Fall has come to the Midwest. I mean Fall. The things we fondly think of when we dream of the hot, dry days of summer transitioning over to the cool, colorful, lively shorter days of autumn: holiday plans, folks carving pumpkins and making hot apple cider, talk of what the winter might hold (cold and wet or mild and dry?), and, more brilliant than anything else, the extravagant change of colors. I think we forget how often the bright high sun of summer can sometimes mute the spectrum around us. Sure, you may have your dark greens and earthy browns and sky blues, but that’s usually the extent of what we get to see. The Fall promises to bring back to our senses the wild range of hues: scenes of radiant reds and deep purples, bright yellows and rustic oranges. Pinks and violets and even shades of green we’d forgotten existed before.
This Fall hasn’t disappointed. The Maples are especially proud, displaying their dazzling array of colors like peacocks lining the streets. Reds with purple-tipped tops, like they were dipped upside down in the sunset sky. The Poplars with their golden yellows. The majestic oaks with their orange glows. Cherries and Walnuts and Sycamores. Even the Bradford Pears, the last of the troop this year to lose their greens, clinging onto them like camouflaged soldiers holding the final line of the summer march, have started to join the others – yellow-topped and transforming before our eyes.
My wife and I live just a couple of hours from the southwestern-most stretch of the Ozarks called the Boston Mountains. (They are humble mountains. Those of you in the West would call them molehills, but we’re fond here of making mountains out of them. We take what we can get.) The foliage found here is like none other. The Ozarks may not offer skiing or elk hunting, but the view in the Fall is unbeatable. Naturally, we wanted to take a peak.

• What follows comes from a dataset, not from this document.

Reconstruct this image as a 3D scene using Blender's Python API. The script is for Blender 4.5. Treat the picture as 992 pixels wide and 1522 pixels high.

We grabbed our camera, hopped in the car, and set off toward the Mountains. Along the way, we would point out the most colorful trees, pick them out like a lineup. (We really get into this.) But, the longer we drove, the more disappointed I became. The last couple of nights had been cold – near freezing temps – and it must have been enough for the trees to drop much of their leaves and for the ones left to brown quickly. There were very few of the colors we’d seen driving around town – the yellows and oranges and purples. The Ozarks are still beautiful, but, this day at least, not for the brilliant array of Fall colors.
We made the most of our day, but I couldn’t shake my disappointment. It may sound a bit melodramatic, but I had been excited about the drive. It’s not just about trees. It’s about beauty and it’s about the adventure of sharing in it with my wife.
There’s something within the human soul that has a profound longing for beauty. Not only to see it, but to be enshrouded by it, to be enveloped in grandeur and majesty. I have often sensed that, when I am surrounded by the awe of something beautiful, my heart has room to unfold itself, even as it drinks everything in. I was excited that DeAnn and I would have this chance together to behold this dramatic transition from summer, as if God were giving us one last dose of this beauty before the long, muffled months of winter dulled the complexion of landscape in its brown and white shade and long shadows. (Winter has a beauty of its own, but it is a beauty of hope, that things will one day change and come back to life. Fall’s beauty is a last explosion of color, like the best firework that’s held for the last during a Fourth of July celebration.)
I think this is one of the ways to know more of God – to see His handiwork. It may be in fall foliage, or it may be in the splendor of a life transformed. It can come in the simplicity of a smile from someone you adore or in the innocent play of children. Maybe it’s the beauty of a job well-done, a construction job completed at last or a paper that came together just right. Or the way sometimes we have an incredible grace to persist through tough times and discover that our character has grown some through it and even by way of the suffering.
The most dazzling of all beauty is the Source of it Himself. “One thing I ask,” wrote the Psalmist, no doubt hungry for this Fount of all beauty, “that I may dwell in the house of the Lord all the days of my life, to gaze upon the beauty of the Lord.” (Psalm 27:4) All the days of his life. It must be an endless supply.